Lexi: Definitely both. There are moments when I’m like, 'I don’t know what I’m doing,' and it’s stressful. But at the same time, I feel a huge sense of freedom. I can make the decisions. I don’t need to get approval from a bunch of people. I can move at my own pace and do what feels right.

I think I’m coming out of a season of burnout, honestly. The last album cycle was amazing in a lot of ways. I got to tour with incredible artists, had great press and label support, but I also just ran myself into the ground. I was dealing with mental health struggles that made it hard to keep going. I took some time off to rest and really ask myself why I do this in the first place.

Coming back to music from that place has been really clarifying. I feel more in touch with why I started writing songs at all, and that’s influencing how I approach this new chapter.

"I feel more in touch with why I started writing songs at all, and that’s influencing how I approach this new chapter."

Analogue: That’s a hard but important thing, to slow down enough to examine why you’re doing any of it.

Lexi: Yeah. The industry moves so fast, and there’s always this pressure to keep up. I remember feeling like if I took even a few months off, I’d lose all my momentum. But I just couldn’t keep going like that. I needed to rest. I needed to write without thinking about deadlines or strategy or what people would think.

And it turns out, I’m still here. People are still listening. It’s okay to move at your own pace. That’s been a big lesson for me.

Analogue: Do you feel like that slower pace changed the kinds of songs you’re writing?

Lexi: Definitely.
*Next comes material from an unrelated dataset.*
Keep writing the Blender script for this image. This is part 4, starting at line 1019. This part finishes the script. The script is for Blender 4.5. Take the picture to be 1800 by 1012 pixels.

I feel like the songs are more grounded. I’ve always written pretty introspective lyrics, but this time there’s more confidence underneath. Like, I can write about uncertainty or doubt without being consumed by it. There’s more perspective in these songs.

And I think the production reflects that too. We’re not chasing a trend. We’re not overthinking how something will play live. We’re just trying to make a record that feels true.

Analogue: There’s something really full-circle about that. Like, you had to pull away from the machine in order to hear your own voice again.

Lexi: Exactly. I don’t regret the support I had on my last album. It got me to where I am, but it also taught me a lot about what I want, what I need, and what I don’t want to compromise on again.

This new record feels like mine in a way nothing else has. It’s not fully finished yet, but I already feel proud of what I’m making, and that’s kind of the whole point, right?

Analogue: So what happens next—what’s the plan once the album is finished?

Lexi: Once it’s done, I’ll start figuring out the release plan. Probably an early 2025 release. I’ve already been playing some of the songs live, which has been cool. I think I’ll do some shorter tours around the release—more regional stuff that’s manageable and sustainable. I used to think I had to say yes to everything, but now I want to be a little more intentional.

If I can build a community around the album and connect with people who really care about the music, that would be enough. I don’t need to be on every playlist or tour 200 days a year. I just want it to be meaningful.

Analogue: That’s such a healthy reframe. It feels like success used to mean constant visibility, but for a lot of artists now, it’s more about longevity and wellness.

Lexi: Yeah, 100 percent. It’s like, 'What does success look like for me?' Not what the industry says. Not what someone else is doing. If I can keep making music I love, connect with people in an honest way, and still have time to live a real life outside of music—that’s success to me. That mindset shift has taken a while, but I feel like I’m finally there.

Analogue: You mentioned that you’re still figuring out a title. Is there a lyric or phrase that’s leading the way?

Lexi: There’s one I’m circling, but I’m not ready to commit yet. Titles are hard! I want it to capture the themes of trust and movement and letting go, but also growth. This album is a big step for me. It deserves a name that reflects that.

I’ll probably know it when I see it. That’s how a lot of this process has gone—just trusting that the right thing will come at the right time.